Plusieurs personnes affirmaient que le poète de la Chanson des Gueux avait été frappé d’aliénation mentale.
La dépêche suivante, que publie le Gil Blas de ce matin, est de nature à rassurer un peu les amis de M. Richepin ; nous la publions en entier :
« ALGER, 4 décembre. — M. Jean Richepin n’est pas rentré chez lui comme on l’a dit. Après un mois passé en Auvergne, dans une maison de santé, il a été envoyé par les médecins ici, son pays natal.
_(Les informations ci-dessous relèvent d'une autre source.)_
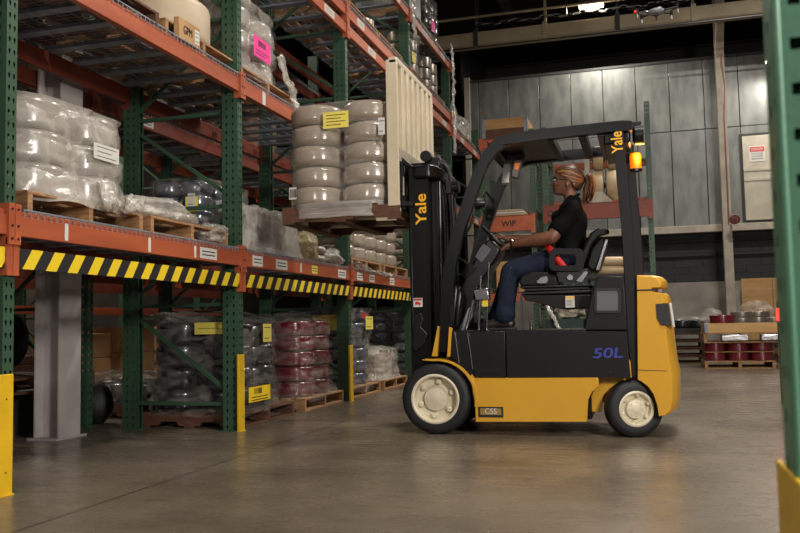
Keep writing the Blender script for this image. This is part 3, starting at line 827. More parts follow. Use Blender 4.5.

Il est très malade, atteint d’une fièvre diphtérique compliquée d’accès de lypémanie. Il est maigri, ses yeux sont fixes, sa tête complètement rasée. On a peine à le reconnaître.
Il a demandé hier à entrer chez les Trappistes de Staouëli, et, sur le refus des religieux, il est parti pour Laghouat et le désert.
Mme Richepin est partie hier pour Alger. »
Une autre version
On lit, d’autre part, dans le Gaulois de ce matin :
« Est-ce vrai ?
Voici ce qui nous arrive d’Algérie :
M. Jean Richepin serait fou !
Après les incidents sur lesquels il n’y a pas à revenir, le poète de ces odieux Blasphèmes était parti pour l’Auvergne, et s’était établi dans une maison de santé.
Les soins qu’il y reçut restèrent impuissants.
M. Richepin espéra que le climat natal calmerait ses souffrances, et il s’embarqua pour l’Algérie.
Là, il eut à subir une série d’accès extrêmement violents, qui finirent par altérer son moral déjà fortement éprouvé.
Il demanda alors à entrer chez les Trappistes de Staouëli. On ne crut pas devoir l’y recevoir.
Ce dernier incident mit le comble à son exaspération et, dans un suprême accès de délire, il s’enfuit au désert pour y finir ses jours en anachorète.
On a, depuis, perdu ses traces.
Les amis qui l’ont pu voir avant son départ ont été frappés de l’amaigrissement extraordinaire du poète. Il a laissé pousser ses cheveux ; il est hâve, décharné, et en proie à une fièvre diphtérique continuelle. »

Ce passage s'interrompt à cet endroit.